The evidence in the record shows that the defendant voluntarily called at the police station after he was informed by his brother that the police were looking for him. After so doing, he was interrogated by two police officers about a series of rape and molestation cases that had occurred in the community, including the rape case to which he subsequently entered a plea of guilty. The first officer who interrogated him and obtained his written confession testified that he informed the defendant that he had the right to an attorney, that he did not have to answer any questions unless he wished to do so, that anything he said could be used against him in court, and that any written statement he gave could be so used. The written statement given repeated these warnings. He was asked if he understood these warnings completely and he said he did. He was asked in the statements if he wished to give them after being so warned and he said he did. He read the statements, made one correction in his own handwriting, and signed the confessions. Before entering his plea of guilty, he was carefully interrogated in the presence of the trial court as to whether or not his rights had been adequately protected. On ascertaining that his rights had been properly safeguarded, he was asked if he desired to waive any and all rights remaining to him and he said he did, that he desired to plead guilty. Only after this meticulous investigation of the conduct of the case did the trial court accept his plea of guilty. It is made clear by the record that the defendant entered his guilty plea after having a full and *927 complete explanation of his rights, constitutional and otherwise. It is the law of this state that a plea of guilty, if understandingly and voluntarily entered, is conclusive. State v. Decker, 181 Neb. 859, 152 N.W.2d 5.

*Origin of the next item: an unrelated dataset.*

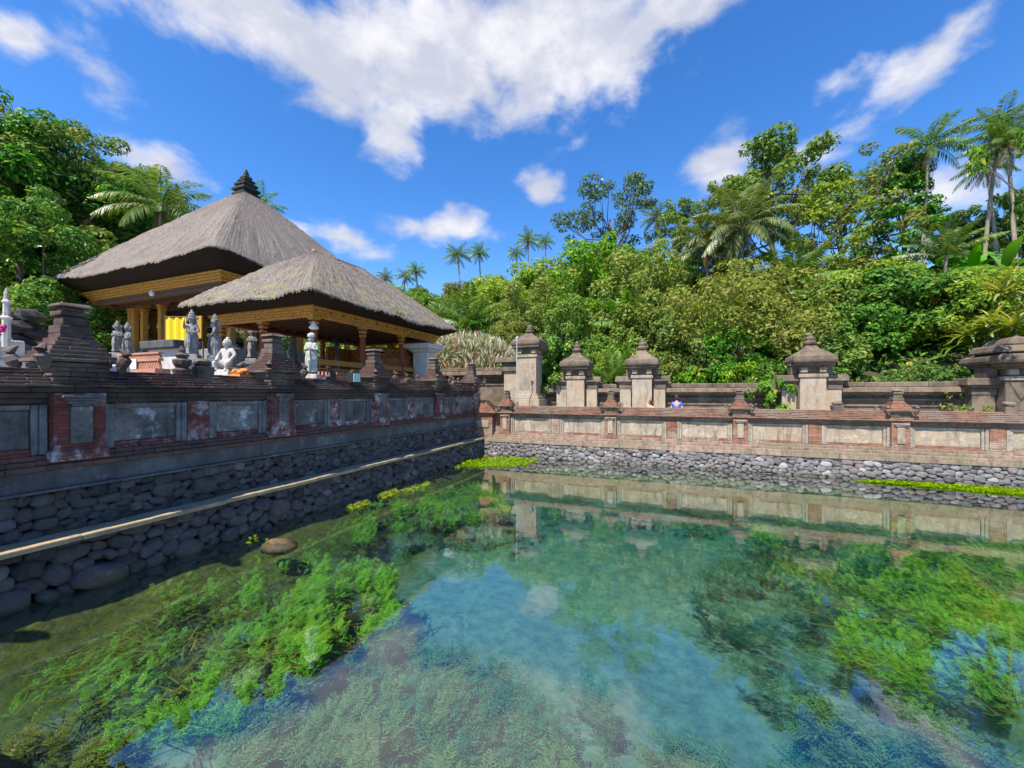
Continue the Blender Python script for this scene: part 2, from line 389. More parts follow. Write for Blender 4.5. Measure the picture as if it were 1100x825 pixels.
def simple(name, c, rough=.7, var=.15, metal=0.0, scale=12):
    m, t = new_mat(name); pos = world_pos(t); n = t.noise(pos, scale, 4)
    finish(t, principled(t, t.mix(n, tuple(x * (1 - var) for x in c), tuple(min(1, x * (1 + var)) for x in c)), rough, n, .15, .01, metal=metal)); return m
M['yellow'] = simple('yellow cloth', (.78, .55, .02), .9, .12, scale=3); M['ochre'] = simple('ochre cloth', (.42, .23, .03), .9, .2)
M['white'] = simple('white cloth', (.75, .73, .70), .9, .08)
M['metal'] = simple('grey painted metal', (.45, .45, .45), .5); M['black'] = simple('black metal', (.03, .03, .03), .5)
M['glass_pane'] = simple('pale lamp glass', (.45, .62, .62), .15, .05)
M['lamp_white'] = simple('white enamel shade', (.75, .72, .66), .5, .05)
M['skin'] = simple('skin', (.55, .33, .22), .55, .08); M['hair'] = simple('dark brown hair', (.05, .022, .018), .5, .3, scale=60)
M['blue'] = simple('blue shirt', (.03, .12, .55), .85, .15); M['grey_cloth'] = simple('grey cloth', (.33, .31, .31), .9, .12)
M['flower'] = simple('magenta flower', (.45, .02, .18), .8, .2); M['orange'] = simple('orange offering', (.55, .22, .05), .8, .3)

def leaf_mat(name, c1, c2, c3=None, trans=.35, gloss=.08, yellow=None):
    m, t = new_mat(name)
    isl = t.add('ShaderNodeNewGeometry').outputs['Random Per Island']
    ob = t.add('ShaderNodeObjectInfo').outputs['Random']
    pos = obj_pos(t)
    n = t.noise(pos, .9, 3, .6)
    col = t.mix(isl, c1, c2)
    if c3: col = t.mix(t.math('MULTIPLY', t.ramp(n, .42, .62), .8), col, c3)
    if yellow: col = t.mix(t.math('GREATER_THAN', isl, .93), col, yellow)
    hsv = t.add('ShaderNodeHueSaturation', None, Color=col, Hue=t.math('ADD', .485, t.math('MULTIPLY', ob, .03)), Saturation=t.math('ADD', .9, t.math('MULTIPLY', ob, .2)), Value=t.math('ADD', .82, t.math('MULTIPLY', ob, .36)))
    d = t.add('ShaderNodeBsdfDiffuse', None, Color=hsv.outputs[0])
    tc = t.mix(1.0, hsv.outputs[0], (1.25, 1.25, .55), 'MULTIPLY')
    tr = t.add('ShaderNodeBsdfTranslucent', None, Color=tc)
    mx = t.add('ShaderNodeMixShader', None, Fac=trans, i1=d.outputs[0], i2=tr.outputs[0])
    g = t.add('ShaderNodeBsdfGlossy', None, Roughness=.5, Color=(1, 1, 1))
    lw = t.add('ShaderNodeFresnel', None, IOR=1.4)
    mx2 = t.add('ShaderNodeMixShader', None, Fac=t.math('MINIMUM', t.math('MULTIPLY', lw.outputs[0], gloss * 2.2, True), .07), i1=mx.outputs[0], i2=g.outputs[0])
    finish(t, mx2.outputs[0]); return m
L = {
 'dark': leaf_mat('dark green leaves', (0.046, 0.137, 0.022), (0.137, 0.293, 0.046), (0.073, 0.183, 0.027), yellow=(0.366, 0.403, 0.055)),
 'mid': leaf_mat('mid green leaves', (0.078, 0.186, 0.025), (0.202, 0.342, 0.047), (0.132, 0.233, 0.031), yellow=(0.404, 0.389, 0.062)),
 'lime': leaf_mat('lime green leaves', (0.135, 0.256, 0.029), (0.311, 0.405, 0.060), (0.203, 0.297, 0.040), yellow=(0.432, 0.378, 0.081)),
 'olive': leaf_mat('olive tan leaves', (.12, .185, .026), (.25, .30, .05), (.19, .23, .04), yellow=(.34, .28, .07)),
 'tan': leaf_mat('tan olive leaves', (.14, .19, .03), (.28, .30, .06), (.21, .23, .05), yellow=(.36, .27, .09)),
 'blue': leaf_mat('blue green leaves', (0.061, 0.121, 0.047), (0.135, 0.216, 0.081), (0.081, 0.149, 0.054)),
 'bright': leaf_mat('fresh bright leaves', (.07, .24, .015), (.17, .37, .025), None, yellow=(.38, .36, .03)),
 'pale': leaf_mat('pale straw stalks', (.30, .31, .17), (.60, .57, .42), (.42, .45, .22), trans=.2, yellow=(.5, .12, .05)),
 'palm': leaf_mat('palm fronds', (0.072, 0.169, 0.023), (0.169, 0.273, 0.046), None, gloss=.12, yellow=(0.390, 0.325, 0.091)),
 'palm_y': leaf_mat('sunlit yellow palm fronds', (.09, .17, .028), (.19, .26, .055), None, gloss=.12, yellow=(0.336, 0.272, 0.096)),
 'dead': leaf_mat('dry brown fronds', (.17, .11, .05), (.30, .21, .11), None, trans=.2, gloss=.03),
 'yucca': leaf_mat('yellow striped blades', (.12, .22, .02), (.42, .42, .05), None, gloss=.1, yellow=(.65, .55, .05)),
 'weed': leaf_mat('bright water weed', (0.058, 0.262, 0.008), (0.185, 0.447, 0.019), (0.107, 0.321, 0.009), trans=.3, gloss=.03),
 'weed_dark': leaf_mat('dark water weed', (.014, .085, .045), (.045, .15, .08), None, trans=.2, gloss=.02),
 'weed_olive': leaf_mat('olive water weed', (.10, .12, .01), (.22, .20, .02), None, trans=.2, gloss=.02),
 'weed_pale': leaf_mat('pale green water weed', (0.050, 0.144, 0.036), (0.122, 0.238, 0.086), None, trans=.25, gloss=.02),
 'moss': leaf_mat('yellow roof moss', (.20, .19, .03), (.36, .33, .05), None, trans=.2, gloss=.01),
 'algae': leaf_mat('yellow green algae', (.11, .20, .008), (.23, .31, .012), None, trans=.3, gloss=.02),
}
M['bark'] = weathered('grey brown bark', (.14, .11, .085), (.085, .068, .055), None, 3, .3, bump=.7)
M['palm_bark'] = weathered('ringed palm bark', (.34, .29, .23), (.24, .20, .16), None, 5, .3, bump=.6)
M['boulder'] = weathered('wet brown boulder', (.17, .115, .05), (.10, .075, .035), None, 5, .4, bump=.5, rough=.6)
M['earth'] = weathered('shaded hill soil', (.035, .04, .015), (.05, .055, .02), None, .7, .3, bump=.6, streak=False)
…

The defendant complains of the manner in which written confessions were obtained from him. He claims that he was not advised that he was entitled to an attorney, that he was coerced by the mere fact of numerous interrogations, and that food was improperly kept from him. While these claims were not proven and the most that can be said is that the evidence thereon is in conflict, even if the complaints were established it can avail the defendant nothing. The confessions were not used as evidence against him. The defendant understandingly and voluntarily entered a plea of guilty. Under such circumstances, a plea of guilty eliminates all questions as to the admissibility of evidence. State v. Decker, supra; State v. Silvacarvalho, 180 Neb. 755, 145 N.W.2d 447.

It is further contended that defendant was imposed upon because he appears to be of less than average intelligence. The evidence shows that he attended school only as far as the sixth or eighth grades. He was 22 years of age at the time of the post conviction hearing. He testified to his remorse for having committed the act. The record shows that he knew that he was violating the law when he committed the act from the very manner of its commission. He stated that he understood his rights and the procedure in which he was involved. The mere fact that the defendant had a less than average mentality does not have the effect of exculpating him from his criminal act. No contention is here advanced that defendant had such a low mentality that he did not know that he was committing a crime. The trial court withheld sentence until a presentence investigation was made. The trial court concluded that defendant was mentally competent, that he was capable of forming an unlawful intent, and that he committed the crime knowing full well of its unlawfulness. The trial court came to this conclusion after careful interrogation of the defendant and investigation of his past. Where a defendant in a criminal case is shown to have less than average intelligence but is mentally competent under the law, his comparative intelligence is a matter that may be considered by the trial court in determining the sentence to be imposed. This court is not in position to question the judgment of the trial court in such a situation.

We conclude that defendant's plea of guilty was freely and voluntarily made, that his rights were fully protected, that he understood the seriousness of his crime and the penalty therefor, and that his case was fairly and impartially handled. We find no basis for post conviction relief and the judgment of the district court is affirmed.

Affirmed.

SMITH and McCOWN, Justices (dissenting).

Violations of right to counsel may have occurred at the hearings for arraignment and sentence. Defendant has defective intelligence, but the degree of impairment is not clear. We doubt that he waived his right intelligently. See, Johnson v. Zerbst, 304 U.S. 458, 58 S. Ct. 1019, 82 L. Ed. 1461, 146 A.L.R. 357; Moore v. State of Michigan, 355 U.S. 155, 78 S. Ct. 191, 2 L. Ed. 2d 167. The district court denied a post conviction motion for a psychological examination of defendant. The ruling was plain error for which the judgment should be reversed.